◆ STATED TASK
Print, word for word, every line from the beginning of the listing up to and including the line with "to the camera". Pictures are to be excluded.

┄┄┄┄┄┄┄┄┄┄

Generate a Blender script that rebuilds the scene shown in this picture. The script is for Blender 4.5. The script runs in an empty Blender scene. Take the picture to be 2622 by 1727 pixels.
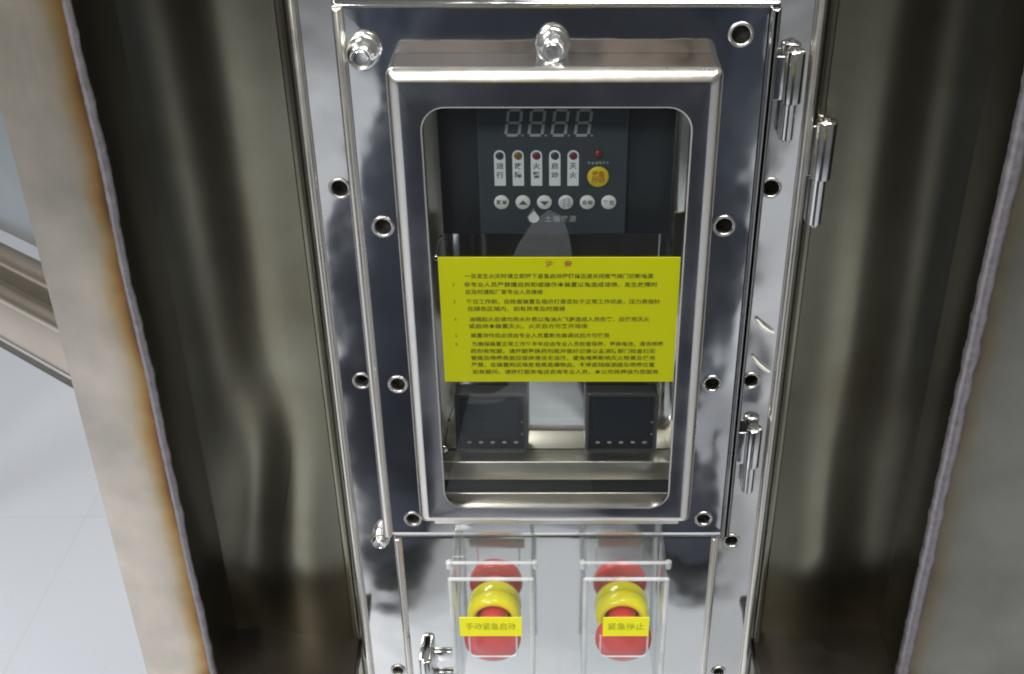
import bpy, bmesh, math, random
from mathutils import Vector, noise
random.seed(7)
R = math.radians
S = bpy.context.scene
C = S.collection
H = 1300.0            # camera height above the floor in mm; z below is relative to the camera

# ------------------------------------------------------------------ camera, light, exposure
cam_d = bpy.data.cameras.new('camera'); cam = bpy.data.objects.new('camera', cam_d); C.objects.link(cam)
cam.location = (0, -0.74, H/1000); cam.rotation_euler = (R(90-31.44), 0, 0)
cam_d.sensor_width = 36; cam_d.lens = 3000/2622*36; cam_d.shift_x = -114/2622
cam_d.clip_start = 0.01; cam_d.clip_end = 100
S.camera = cam
w = bpy.data.worlds.new('World'); S.world = w; w.use_nodes = True
w.node_tree.nodes['Background'].inputs[0].default_value = (0.98, 1.0, 0.96, 1)
w.node_tree.nodes['Background'].inputs[1].default_value = 0.125
def area(name, loc, size, power, col, target):
    l = bpy.data.lights.new(name, 'AREA'); l.shape = 'RECTANGLE'; l.size, l.size_y = size
    l.energy = power; l.color = col
    o = bpy.data.objects.new(name, l); C.objects.link(o); o.location = loc
    o.rotation_euler = (Vector(target)-Vector(loc)).to_track_quat('-Z', 'Y').to_euler()
    return o
area('ceiling_lamp', (0.5, -0.5, 3.0), (0.35, 1.3), 48, (1, .97, .92), (0.3, -0.6, 0))
area('ceiling_lamp', (-1.3, -2.2, 2.9), (1.3, 0.4), 75, (1, .98, .94), (-0.4, -0.4, 0.8))
area('ceiling_lamp', (-1.7, -0.3, 3.0), (0.4, 1.3), 34, (.95, .98, 1), (-1.2, 0.0, 0))
S.view_settings.view_transform = 'Standard'; S.view_settings.look = 'None'
S.view_settings.exposure = 0.22; S.view_settings.gamma = 1.0
S.cycles.max_bounces = 12; S.cycles.transparent_max_bounces = 24; S.cycles.glossy_bounces = 8
S.cycles.caustics_reflective = True; S.cycles.sample_clamp_indirect = 6.0; S.cycles.use_denoising = True; S.cycles.filter_width = 2.0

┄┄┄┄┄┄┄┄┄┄

◆ FULL SOLUTION
Generate a Blender script that rebuilds the scene shown in this picture. The script is for Blender 4.5. The script runs in an empty Blender scene. Take the picture to be 2622 by 1727 pixels.
import bpy, bmesh, math, random
from mathutils import Vector, noise
random.seed(7)
R = math.radians
S = bpy.context.scene
C = S.collection
H = 1300.0            # camera height above the floor in mm; z below is relative to the camera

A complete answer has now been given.